Workshop II - 9-10 June 2016 at JGU Mainz
The EU in international migration policies: an active norm-shaper or a passive norm-taker?
(organized by Arne Niemann, Kai Arzheimer, Natascha Zaun)
On the first day, the workshop looked at the EU’s impact on migration policies across Europe. On the second day, it investigated the EU’s role in international migration policies.
The first day was chaired by Prof. Kai Arzheimer and dealt with the following topic: The EU's policies (or lack of policies) on asylum and internal migration also have a considerable impact on domestic politics in the member states. Hundreds of thousands of citizens from the Eastern (and more recently from the Southern) member states have settled in the North and the West of the continent, which has facilitated a counter-mobilisation from new domestic political actors. This domestic backlash makes a revision of policies on external migration - most notably the Dublin II agreement, which enshrines an unjust and inefficient system for dealing with refugees - even less likely.
The second day was chaired by Prof. Arne Niemann and dealt with the following issue:
While Europe’s impact on immigration policies in its direct neighbourhood and the role of conditionality and bi-lateral agreements in this regard are extensively studied, we thus far know little about the role of the EU in international migration policies more generally. This is in part due to the absence of a coherent international migration regime and the fact that instead a variety of international institutions deal with different aspects of migration. Yet, in recent years the EU has developed its own migration regimes on forced migration, labour migration and border control and has thus significantly interacted with other international institutions working in the migration area as well as other regional institutions in Europe and beyond. The workshop provides a systematic overview of both the internal and the external dimension of EU migration policies.
Workshop III – 29-30 June 2017 at TU Darmstadt
The Future EU Foreign Policy in a Changing World Order
(organized by Michèle Knodt and Arne Niemann)
The EU is confronted with an unprecedented number of external challenges in an international environment that is becoming increasingly contested, divided and disorderly. At the same time, the EU faces severe internal conflicts and challenges that put to test core achievements and values of the European integration process. This raises the question about the future of the EU's foreign policy and its ability to deal with a new foreign policy reality. The workshop "Fuutre EU Foreign Policy in a Changing World Order" brought together well known scholars of EU foreign policy discussed the theme of our workshop from different analytical perspectives and policy areas.

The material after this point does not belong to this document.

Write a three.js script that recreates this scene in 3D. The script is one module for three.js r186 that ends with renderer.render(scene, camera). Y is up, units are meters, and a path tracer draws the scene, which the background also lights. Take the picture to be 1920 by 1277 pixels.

Workshop IV – 21-22 September 2017 at TU Darmstadt
Energy and State Capacities in BRIC Countries
(organized by Michèle Knodt and Carlos Santana)
Perhaps one of the most relevant aspects of infrastructure for understanding the state capacity of BRIC countries is energy policy. First, energy security is geopolitically important for each of the BRIC. Second, energy policy is a tool that BRIC have used to cushion social and economic shocks, using the price of energy inputs to moderate inflationary fluctuations and public account numbers. Third, Brazil, Russia, India and China all share certain traits with respect to their energy supply chain's productive structure. The fiscal crisis in the 1980s has established a path dependence which found great affinity with an agenda of state government divestment in the sector, internationally stimulated by multilateral banks. Energy sector policies in each of these countries have been submitted to the brand of neoliberal market-oriented reform that was typical of the 1990s. One decade later, however, the state was back again, assuming relevant coordinate role on energy policies.
The study of energy in BRIC countries involves not only an evaluation of the physical infrastructure but also financing and bureaucratic support as important determinants of state capacity. Infrastructure facilities demands large investments which usually exceed budgetary capacities and electoral cycles. Implementation depends less on the government's horizon and fundamentally more on bureaucratic structure and stable financial mechanisms. The comparative political economy literature has emphasized, in conceptual terms, the role of national finance structures and seeks to show the advantages from a system coordinated by policy banks' loans as a useful instrument to overcoming technology lags in production regimes. Such studies have emphasized the role of institutional complementarities among domestic systems of financing, industrial and labor relations, and innovation to describe specific trajectories of development. In general terms, the main goal of this conference is gathering the commonalities in terms of the domestic institutional complementarities among BRIC countries based on analysis of the energy infrastructure of these countries.